L'offensiva dell'Isis investe la Libia Esplode camion, decine di morti

Un camion bomba è esploso questa mattina presso la scuola di polizia di Zliten, in Libia, provocando decine di vittime. Dalle prime ricostruzioni, che forniscono un numero sommario e imprecisato di vittime che si aggira sulla sessantina, pare che un’autocisterna d’acqua riempita con dell’esplosivo sia stata fatta brillare davanti ai cancelli di un centro di addestramento militare. Al momento dell'attentato erano presenti oltre 400 reclute della guardia costiera libica. È stato un vero e proprio massacro e gli ospedali della zona sono in stato di emergenza: alla popolazione è stato chiesto di donare sangue.
«Operazione di martirio». Stando a quanto sostengono molti, i colpevoli dell’attentato sarebbero i miliziani dell’Isis, che ormai ha avviato la sua offensiva in territorio libico. Tuttavia, i jihadisti non hanno ancora rivendicato ufficialmente il gesto. Il gruppo editoriale collegato all’Isis, Aamaq, avrebbe dichiarato che si è trattato di una «operazione di martirio».

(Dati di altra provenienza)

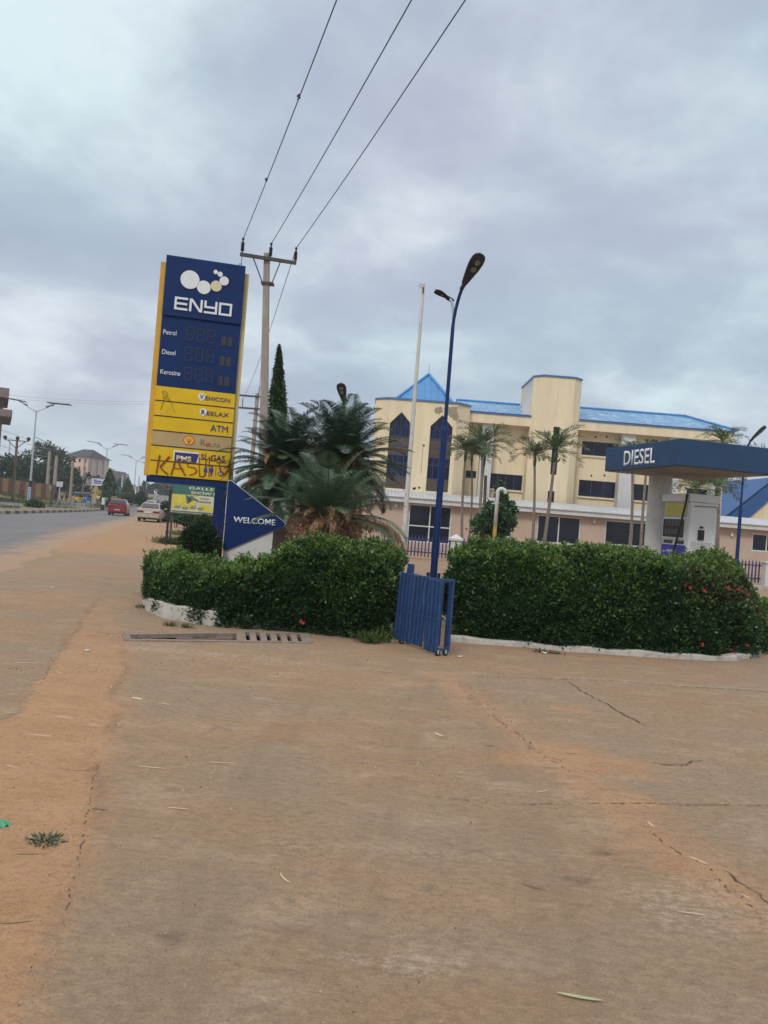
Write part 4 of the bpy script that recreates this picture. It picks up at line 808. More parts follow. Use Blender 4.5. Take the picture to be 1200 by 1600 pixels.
# round column: centre on the sight line through its middle
pc = at(1028.5, 800, 16.1); v = Vector((pc.x-pl_.x, pc.y-pl_.y)); lx = v.dot(-da); ly = v.dot(db)
b = MB(); n = 28; b.tube([(lx, ly, -.05), (lx, ly, zc0-.002)], .235, n); b.build('column', WPAINT, can, smooth=False)
pp = at(1079, 800, 14.9); PWH = mat('pump_white', (.70, .70, .69), .5, .05, 3, dirt=(.45, .43, .40), dirt_amt=.2); pump = thing('fuel_pump', 'white diesel pump with blue lower door and black hose', 'fuel pump', (pp.x, pp.y, 0), rzc)
PW, PD = .86, .60; zt_ = at(1080, 771, 14.9).z
b = MB(); b.bx(-PW, 0, 0, PD, .15, zt_-.16); body = b.build('cabinet', PWH, pump, bevel=.015)
b = MB(); b.bx(-PW-.03, .04, -.06, PD+.03, zt_-.16, zt_); b.build('header', PWH, pump, bevel=.02)
b = MB(); b.bx(-PW-.1, .1, -.1, PD+.1, -.02, .15); b.build('plinth', KERBW, pump, bevel=.02)
PG = Plane((pp.x, pp.y, 0), rzc); Q = PG.uv
def rect(par, nm, a, c, y0, y1, m, bev=0):
    (x0, z0), (x1, z1) = Q(*a), Q(*c); b = MB(); b.bx(x0, x1, y0, y1, z0, z1); return b.build(nm, m, par, bevel=bev)
x0 = -PW+.07; zA = Q(1060, 779)[1]; zB = Q(1060, 809)[1]; zD = Q(1060, 842)[1]; zE = Q(1060, 850)[1]
POST = mat('poster', (.55, .50, .09), .5, .25, 2.5, dirt=(.58, .30, .10), dirt_amt=.8)
b = MB(); b.bx(-PW+.03, -.10, -.008, .002, zB+.02, zt_-.18); b.build('poster_recess', mat('recess_grey', (.42, .42, .41), .6), pump)
b = MB(); b.bx(-PW+.09, -.13, -.016, -.006, zB+.04, zt_-.19); ps = b.build('poster', POST, pump)
b = MB(); b.bx(-PW+.02, -.11, -.03, .003, zD, zB); dh = b.build('display_housing', PWH, pump, bevel=.01)
b = MB(); b.bx(-PW+.05, -.13, -.036, -.028, zD+.03, zB-.03); ds_ = b.build('display', BLACK, dh)
b = MB()
for r in range(2):
    for k in range(5): seg7(b, -PW+.13+k*.105, zD+.09+r*.17, .07, .10, .014)
sg = b.build('digits', mat('lcd_grey', (.16, .18, .17), .5), dh); sg.location = (0, -.030, 0)
b = MB(); b.bx(-PW+.06, -.50, -.012, .002, zE+.005, zD-.03); b.bx(-.42, -.14, -.012, .002, zE+.005, zD-.03); b.build('keypad', STEELD, pump)
b = MB(); b.bx(-PW+.01, -.08, -.014, .002, .22, zE-.02); dr = b.build('door', mat('door_blue', (.035, .03, .33), .4, .1), pump)
text_part('ENYO', 'lettering', dr, -PW+.20, -PW+.42, zE-.18, zE-.12, -.018, WHT, .004, .01)
b = MB(); b.tube([(-PW+.11+.035*math.cos(a), -.018, zE-.145+.03*math.sin(a)) for a in [k*PI/6+PI for k in range(7)]], .008, 6); b.build('emblem', WHT, dr)
b = MB(); hp = [(-.02, -.09, zt_-.02), (-.02, -.10, zt_-.15), (-.05, -.14, zt_-.5), (-.14, -.17, zt_-.95), (-.26, -.18, zt_-1.35), (-.30, -.17, zt_-1.7), (-.2, -.14, .45), (.06, -.05, .5), (.07, .1, .8)]; b.tube(hp, .022, 10); b.build('hose', BLACK, pump, smooth=True)
b = MB(); b.box((.012, .26, 1.77), (.02, .13, .2)); b.box((.012, .26, 1.92), (.014, .07, .04)); b.build('card_reader', BLACK, pump)
b = MB(); b.box((.012, .28, 1.33), (.03, .17, .26)); nz = b.build('nozzle_holder', BLACK, pump); b = MB(); b.tube([(.035, .25, 1.43), (.045, .29, 1.37), (.04, .31, 1.27)], .016, 8); b.build('nozzle', GALV, nz)
b = MB()
for r in range(5):
    for k in range(7): b.box((.004, .08+k*.068, 1.50+r*.03), (.008, .05, .010))
b.build('vents', mat('vent_grey', (.38, .38, .37), .6), pump)
b = MB(); b.tube([(.02, PD*.1, zt_-.24), (.03, PD*.9, zt_-.22), (.035, PD+.02, zt_-.33)], .007, 5); b.build('cable', BLACK, pump)
# ================================================================ folded barrier
pa = Vector(pxy(617, 1004)); pb = Vector(pxy(683, 1026)); dv = pb-pa; Lx = dv.length*.97; rzb = math.atan2(dv.y, dv.x)
bar = thing('folding_barrier', 'folded blue steel crowd barrier on castors at the hedge gap', 'barrier', (pa.x, pa.y, 0), rzb)
Hb = .93
for k in range(11):
    x = Lx*(k+.3)/11.2; b = MB(); tl = -.030+random.uniform(-.008, .008); w = .040; dz = .012*k/9; h0 = .055; h1 = Hb+random.uniform(-.012, .012)
    if k < 8: b.add([(x+tl, -.02, h0), (x+tl+w, -.02, h0), (x+tl+w, .012, h0), (x+tl, .012, h0), (x, -.02, h1), (x+w, -.02, h1), (x+w, .012, h1), (x, .012, h1)], [(0, 3, 2, 1), (4, 5, 6, 7), (0, 1, 5, 4), (1, 2, 6, 5), (2, 3, 7, 6), (3, 0, 4, 7)])
    else: b.box((x+tl*.4+w/2, -.006*(k % 2), (h0+h1)/2-.02), (w*1.25, .03, h1-h0))
    b.tube([(x+.012+(tl if 0 else 0), -.024, h1-.03), (x+.012, .25, h1-.03)], .008, 6); b.build('slat', BARR, bar, bevel=.004)
b = MB()
for k in range(6): x = Lx*(k+.6)/6.2; b.box((x, .20, Hb/2+.03), (.034, .03, Hb-.1))
b.build('rear_slats', BARR, bar, bevel=.004)['kind'] = 'stuff'
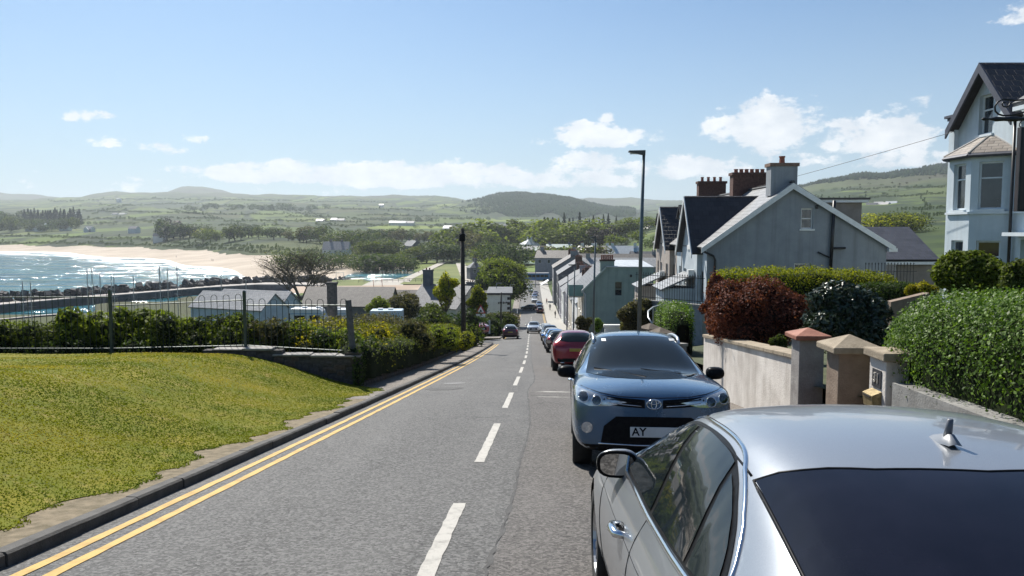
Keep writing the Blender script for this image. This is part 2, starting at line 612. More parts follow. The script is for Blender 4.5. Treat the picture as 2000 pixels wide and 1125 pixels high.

Dov’è Zilten. Zlitan sorge nei pressi di Misurata, a una settantina di chilometri a ovest, in un’area sotto il controllo delle milizie locali, le quali gravitano attorno al governo islamista “di Tripoli”, guidato da Khalifa al-Ghwail. Un esercito che però si è dimostrato disponibili a sottoscrivere l’accordo per un governo di unità nazionale come da mediazione degli inviati dell’Onu Bernardino Leon e Martin Kobler.
L’offensiva Isis verso i pozzi petroliferi. Intanto, lo Stato Islamico sembra non arrestare la sua avanzata nel Paese. Nei giorni scorsi i jihadisti avevano tentato di prendere il controllo dei pozzi petroliferi di Sidra, situati a circa 180 chilometri a est di Sirte, oltre al complesso industriale di Hindia, alle porte di Ras Lanuf. Sidra è considerato uno dei terminal di oro nero più importanti del Paese. La tecnica usata per attaccare i due impianti è molto simile a quella utilizzata nell’attacco di questa mattina.
Intervento militare vicino? Ormai sembra che sia sempre più vicino un intervento militare straniero nel Paese per fermare l’avanzata del sedicente Califfato. Ma per farlo è necessario che la comunità internazionale sia legittimata a operare. L’Isis punta a controllare i pozzi petroliferi nell'ottica di conquistare un obiettivo strategico e monetizzabile nell'immediato. Potrebbe essere questa la motivazione principale per dare legittimità all’intervento. E l’Italia, come si scrive da giorni, sarebbe in prima linea. Nelle ultime settimane le voci di un intervento si erano fatte molto insistenti, anche se la Farnesina e il ministero della Difesa hanno sempre negato ogni coinvolgimento delle nostre truppe.
L’impegno italiano. Una versione, quella ufficiale, smentita da molti media. In particolare è stato il Mirror a dare conto dell’imminenza di una grande operazione a guida italiana che coinvolgerebbe circa 6mila uomini. Anche il quotidiano francese Le Figaro, nelle scorse settimane, aveva parlato del ruolo di Roma e aveva affermato che l’Italia in questa guerra all'isis in Libia metterebbe a disposizione della missione le sue basi ed alcune unità dei Carabinieri e delle forze speciali dell'esercito e della Marina Militare.
Gli interessi italiani. L’interesse italiano a fare in modo che i pozzi petroliferi non cadano nelle mani dell’Isis passa pure dal ruolo dell'Eni. Qui il cane a sei zampe, partner del Paese sin dai tempi di Gheddafi, ha interessi di molto superiori a quelli degli altri colossi energetici e rinunciare alla produzione di petrolio provocherebbe un danno economico all’azienda di non poco conto. A tutt’oggi l’Eni produce circa 300mila barili di petrolio al giorno, e rimane il maggior produttore di idrocarburi in Libia tra le oltre 20 compagnie petrolifere tornate a operare nel paese nordafricano. Con l'obbiettivo, oggi, di aumentare ancora la sua presenza. Non a caso l'amministratore delegato del gruppo, Claudio Descalzi, ha recentemente incontrato il presidente della compagnia petrolifera di Stato libica Noc (National Oil corporation), Mustafa Sanalla, per discutere delle prospettive di sviluppo del settore petrolifero nel Paese nordafricano e cementare ulteriormente una partnership che dura ormai dal 1959.